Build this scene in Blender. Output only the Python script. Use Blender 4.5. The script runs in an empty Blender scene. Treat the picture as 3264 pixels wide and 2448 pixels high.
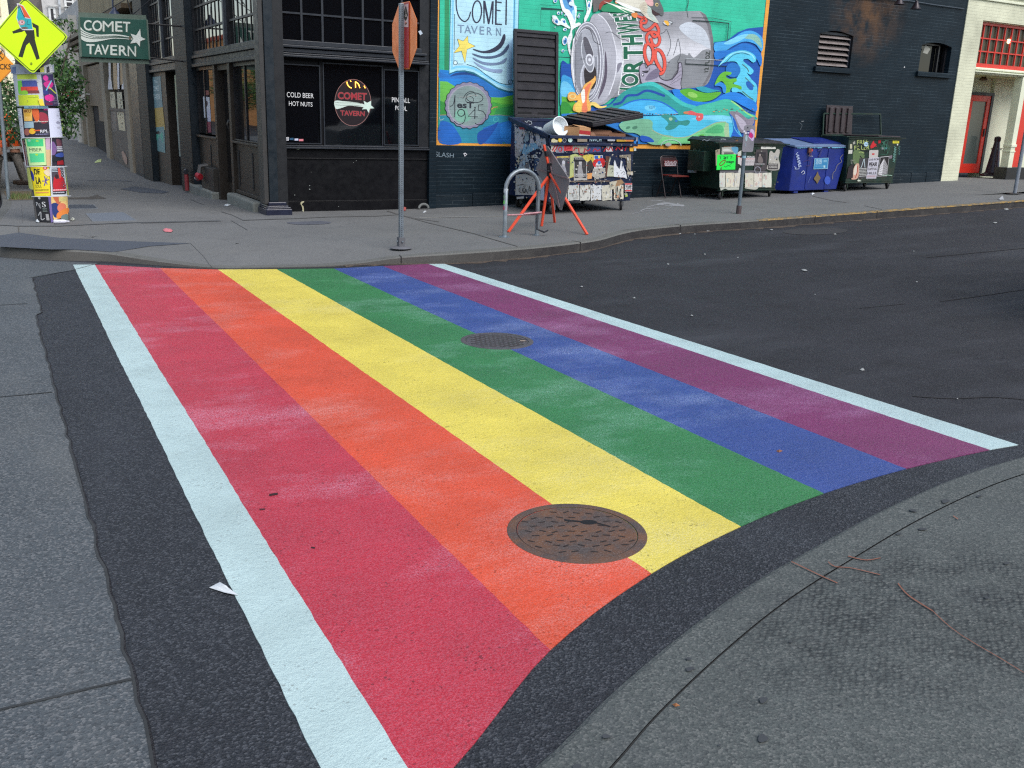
import bpy, bmesh, math, random
from mathutils import Vector, Matrix
from mathutils.geometry import tessellate_polygon
random.seed(7)
R = math.radians
scene = bpy.context.scene
# ------------------------------------------------------------------ camera, sky, sun, exposure
PITCH, ROLL, YAW, FPX = R(15.951), R(1.993), R(29.471), 3000.0
EYE = Vector((0, 0, 1.8))
FW = Vector((math.sin(YAW)*math.cos(PITCH), math.cos(YAW)*math.cos(PITCH), -math.sin(PITCH)))
_rt = Vector((math.cos(YAW), -math.sin(YAW), 0)); _up = _rt.cross(FW)
RT = math.cos(ROLL)*_rt + math.sin(ROLL)*_up
UP = -math.sin(ROLL)*_rt + math.cos(ROLL)*_up
cam = bpy.data.cameras.new('camera'); camo = bpy.data.objects.new('camera', cam)
scene.collection.objects.link(camo); scene.camera = camo
cam.sensor_width = 36; cam.lens = 36*FPX/3264; cam.clip_start = .05; cam.clip_end = 2000
camo.matrix_world = Matrix(((RT.x, UP.x, -FW.x, EYE.x), (RT.y, UP.y, -FW.y, EYE.y), (RT.z, UP.z, -FW.z, EYE.z), (0, 0, 0, 1)))
SUN_EL, SUN_AZ = R(48), R(168)      # azimuth clockwise from +Y
world = bpy.data.worlds.new('World'); scene.world = world; world.use_nodes = True
nt = world.node_tree; bg = nt.nodes['Background']
sky = nt.nodes.new('ShaderNodeTexSky'); sky.sky_type = 'NISHITA'; sky.sun_disc = False
sky.sun_elevation = SUN_EL; sky.sun_rotation = SUN_AZ; sky.air_density = 1.2; sky.dust_density = 1.0; sky.ozone_density = 1.0
hs = nt.nodes.new('ShaderNodeHueSaturation'); hs.inputs['Saturation'].default_value = .75
nt.links.new(sky.outputs[0], hs.inputs['Color']); nt.links.new(hs.outputs[0], bg.inputs[0]); bg.inputs[1].default_value = .1
sun = bpy.data.lights.new('sun', 'SUN'); sun.energy = 1.5; sun.angle = R(46); sun.color = (1.0, .97, .93)
suno = bpy.data.objects.new('sun', sun); scene.collection.objects.link(suno)
sd = Vector((math.sin(SUN_AZ)*math.cos(SUN_EL), math.cos(SUN_AZ)*math.cos(SUN_EL), math.sin(SUN_EL)))
suno.rotation_euler = sd.to_track_quat('Z', 'Y').to_euler()
vs = scene.view_settings; vs.view_transform = 'Standard'; vs.look = 'None'; vs.gamma = 1; vs.exposure = 1.0
scene.cycles.use_denoising = False; scene.cycles.pixel_filter_type = 'BLACKMAN_HARRIS'; scene.cycles.filter_width = 1.25; scene.cycles.max_bounces = 5; scene.cycles.caustics_reflective = False; scene.cycles.caustics_refractive = False

# ------------------------------------------------------------------ measuring helpers (photo pixel -> place in the world)
YW, XL = 15.7, 4.0                    # plane of the long side wall, plane of the shop fronts on the left street
def ray(px, py): return FW + RT*((px-1632)/FPX) - UP*((py-1224)/FPX)
def sp(t): return math.log1p(math.exp(max(-30, min(30, 2*t))))/2
def H(x, y): return .0325*sp(x-7) - .028*(sp(y-16)-sp(y-27))        # street level
def WY(px, py, Y=YW): d = ray(px, py); return EYE + d*(Y/d.y)
def WX(px, py, X=XL): d = ray(px, py); return EYE + d*(X/d.x)
def GR(px, py, dz=0.0):
    z = dz; d = ray(px, py); p = EYE
    for _ in range(40):
        p = EYE + d*((z-EYE.z)/d.z); z = .5*z + .5*(H(p.x, p.y)+dz)
    return p
def rp(reg, pts): return [(reg[0]+x/reg[2], reg[1]+y/reg[2]) for x, y in pts]

# ------------------------------------------------------------------ object helpers
COL = scene.collection
def props(o, label=None, cat=None, group=None, kind=None):
    for k, v in (('label', label), ('category', cat), ('group', group), ('kind', kind)):
        if v: o[k] = v
    return o
def wloc(o):
    v = Vector((0, 0, 0))
    while o is not None: v += o.location; o = o.parent
    return v
def thing(name, label, cat, loc=(0, 0, 0), group=None):
    o = bpy.data.objects.new(name, None); COL.objects.link(o); o.location = loc; o.empty_display_size = .2
    return props(o, label, cat, group)
def link(name, me, m, parent=None):
    if m is not None and not isinstance(m, (list, tuple)): m = [m]
    for x in (m or []): me.materials.append(x)
    o = bpy.data.objects.new(name, me); COL.objects.link(o)
    if parent is not None:
        o.parent = parent; o.location = -wloc(parent)
    return o
def recenter(o):
    me = o.data; c = Vector((0, 0, 0)); n = len(me.vertices)
    for v in me.vertices: c += v.co
    c /= n; c.z = min(v.co.z for v in me.vertices)
    for v in me.vertices: v.co -= c
    o.location = o.location + c; return o
class MB:
    def __init__(s): s.v = []; s.f = []; s.mi = []
    def add(s, vs, fs, mi=0):
        b = len(s.v); s.v += [Vector(v) for v in vs]; s.f += [[b+i for i in f] for f in fs]; s.mi += [mi]*len(fs); return s
    def box(s, x0, x1, y0, y1, z0, z1, mi=0):
        return s.add([(x0,y0,z0),(x1,y0,z0),(x1,y1,z0),(x0,y1,z0),(x0,y0,z1),(x1,y0,z1),(x1,y1,z1),(x0,y1,z1)],
                     [(0,3,2,1),(4,5,6,7),(0,1,5,4),(1,2,6,5),(2,3,7,6),(3,0,4,7)], mi)
    def hexa(s, p, mi=0):   # 4 bottom points + 4 top points
        return s.add(p, [(0,3,2,1),(4,5,6,7),(0,1,5,4),(1,2,6,5),(2,3,7,6),(3,0,4,7)], mi)
    def slab(s, q, t, mi=0):   # quad corners + thickness vector
        t = Vector(t); q = [Vector(a) for a in q]
        return s.hexa(q+[a+t for a in q], mi)
    def prism(s, poly, t, mi=0):   # planar polygon (3D) extruded by vector t
        t = Vector(t); n = len(poly); P = [Vector(a) for a in poly]
        tr = tessellate_polygon([P])
        s.add(P+[a+t for a in P], [tuple(reversed(x)) for x in tr]+[tuple(i+n for i in x) for x in tr]+[(i, (i+1) % n, (i+1) % n+n, i+n) for i in range(n)], mi)
        return s
    def bar(s, a, b, w, d=None, up=(0, 0, 1), mi=0):   # rectangular bar from a to b
        a = Vector(a); b = Vector(b); d = d or w; u = (b-a).normalized(); upv = Vector(up)
        if abs(u.dot(upv)) > .98: upv = Vector((0, 1, 0))
        r = u.cross(upv).normalized()*w/2; n = r.cross(u).normalized()*d/2
        return s.hexa([a-r-n, a+r-n, a+r+n, a-r+n, b-r-n, b+r-n, b+r+n, b-r+n], mi)
    def tube(s, pts, r, n=10, mi=0, cap=True):
        pts = [Vector(p) for p in pts]; rr = r if isinstance(r, (list, tuple)) else [r]*len(pts)
        prev = None; rings = []
        for i, p in enumerate(pts):
            t = (pts[min(i+1, len(pts)-1)]-pts[max(i-1, 0)]).normalized()
            if prev is None:
                a = Vector((0, 0, 1)) if abs(t.z) < .9 else Vector((1, 0, 0)); e = t.cross(a).normalized()
            else: e = (prev - t*prev.dot(t)).normalized()
            prev = e; f = t.cross(e)
            rings.append([p+(e*math.cos(2*math.pi*k/n)+f*math.sin(2*math.pi*k/n))*rr[i] for k in range(n)])
        fs = [(i*n+k, i*n+(k+1) % n, (i+1)*n+(k+1) % n, (i+1)*n+k) for i in range(len(pts)-1) for k in range(n)]
        if cap: fs += [tuple(reversed(range(n))), tuple((len(pts)-1)*n+k for k in range(n))]
        return s.add([v for q in rings for v in q], fs, mi)
    def lathe(s, prof, c=(0, 0, 0), n=24, mi=0, axis='z', cap=True):   # prof = [(r, h)...]
        c = Vector(c); vs = []
        for r, h in prof:
            for k in range(n):
                a = 2*math.pi*k/n; x, y = r*math.cos(a), r*math.sin(a)
                vs.append(c+(Vector((x, y, h)) if axis == 'z' else Vector((h, x, y)) if axis == 'x' else Vector((x, h, y))))
        fs = [(i*n+k, i*n+(k+1) % n, (i+1)*n+(k+1) % n, (i+1)*n+k) for i in range(len(prof)-1) for k in range(n)]
        if cap and prof[0][0] > 1e-6: fs.append(tuple(reversed(range(n))))
        if cap and prof[-1][0] > 1e-6: fs.append(tuple((len(prof)-1)*n+k for k in range(n)))
        return s.add(vs, fs, mi)
    def each(s, name, m, parent=None, **kw):      # every box of the mesh as a part of its own
        for i in range(0, len(s.v), 8):
            q = MB(); q.add(s.v[i:i+8], [(0,3,2,1),(4,5,6,7),(0,1,5,4),(1,2,6,5),(2,3,7,6),(3,0,4,7)]); q.build(name, m, parent, **kw)
    def build(s, name, m, parent=None, bevel=0, smooth=False, origin=False, segs=2):
        me = bpy.data.meshes.new(name); me.from_pydata([tuple(v) for v in s.v], [], s.f)
        bm = bmesh.new(); bm.from_mesh(me); bmesh.ops.recalc_face_normals(bm, faces=bm.faces)
        for f, i in zip(bm.faces, s.mi): f.material_index = i
        bm.to_mesh(me); bm.free()
        if smooth:
            for p in me.polygons: p.use_smooth = True
            me.set_sharp_from_angle(angle=R(38))
        o = link(name, me, m, parent)
        if bevel:
            b = o.modifiers.new('bevel', 'BEVEL'); b.width = bevel; b.segments = segs; b.limit_method = 'ANGLE'; b.angle_limit = R(40)
        if origin: recenter(o)
        return o

# ------------------------------------------------------------------ materials
def lin1(c):
    c = c/255.0
    return c/12.92 if c <= .04045 else ((c+.055)/1.055)**2.4
def lin(c, k=1.0): return tuple(min(.9, lin1(x)*k) for x in c[:3])
def nn(nt, t, **kw):
    n = nt.nodes.new(t)
    for k, v in kw.items():
        if hasattr(n, k): setattr(n, k, v)
        else: n.inputs[k].default_value = v
    return n
def base_mat(name):
    m = bpy.data.materials.new(name); m.use_nodes = True; nt = m.node_tree
    return m, nt, nt.nodes['Principled BSDF'], nt.nodes.new('ShaderNodeNewGeometry').outputs['Position']
def mixc(nt, fac, a, b, mode='MIX'):
    n = nt.nodes.new('ShaderNodeMix'); n.data_type = 'RGBA'; n.blend_type = mode
    for i, x in ((0, fac), (6, a), (7, b)):
        if hasattr(x, 'is_output') or isinstance(x, bpy.types.NodeSocket): nt.links.new(x, n.inputs[i])
        elif i == 0: n.inputs[0].default_value = x
        else: n.inputs[i].default_value = (*x[:3], 1)
    return n.outputs[2]
def ramp(nt, src, a, b, lo=0.0, hi=1.0):
    n = nt.nodes.new('ShaderNodeMapRange'); n.clamp = True
    nt.links.new(src, n.inputs[0]); n.inputs[1].default_value = a; n.inputs[2].default_value = b; n.inputs[3].default_value = lo; n.inputs[4].default_value = hi
    return n.outputs[0]
def math_(nt, op, a, b=None):
    n = nt.nodes.new('ShaderNodeMath'); n.operation = op
    for i, x in ((0, a), (1, b)):
        if x is None: continue
        if isinstance(x, bpy.types.NodeSocket): nt.links.new(x, n.inputs[i])
        else: n.inputs[i].default_value = x
    return n.outputs[0]
def noise(nt, pos, scale, detail=4, rough=.6, stretch=None):
    if stretch:
        mp = nt.nodes.new('ShaderNodeMapping'); mp.inputs['Scale'].default_value = stretch; nt.links.new(pos, mp.inputs[0]); pos = mp.outputs[0]
    n = nt.nodes.new('ShaderNodeTexNoise'); n.inputs['Scale'].default_value = scale; n.inputs['Detail'].default_value = detail; n.inputs['Roughness'].default_value = rough
    nt.links.new(pos, n.inputs['Vector']); return n.outputs['Fac']
def bump(nt, bs, h, strength, dist=.01):
    b = nt.nodes.new('ShaderNodeBump'); b.inputs['Strength'].default_value = strength; b.inputs['Distance'].default_value = dist
    nt.links.new(h, b.inputs['Height']); nt.links.new(b.outputs[0], bs.inputs['Normal']); return b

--

Objective:
Identify and list each line with the word "scene".

Right answer:
Build this scene in Blender. Output only the Python script. Use Blender 4.5. The script runs in an empty Blender scene. Treat the picture as 3264 pixels wide and 2448 pixels high.
scene = bpy.context.scene
scene.collection.objects.link(camo); scene.camera = camo
world = bpy.data.worlds.new('World'); scene.world = world; world.use_nodes = True
suno = bpy.data.objects.new('sun', sun); scene.collection.objects.link(suno)
vs = scene.view_settings; vs.view_transform = 'Standard'; vs.look = 'None'; vs.gamma = 1; vs.exposure = 1.0
scene.cycles.use_denoising = False; scene.cycles.pixel_filter_type = 'BLACKMAN_HARRIS'; scene.cycles.filter_width = 1.25; scene.cycles.max_bounces = 5; scene.cycles.caustics_reflective = False; scene.cycles.caustics_refractive = False
COL = scene.collection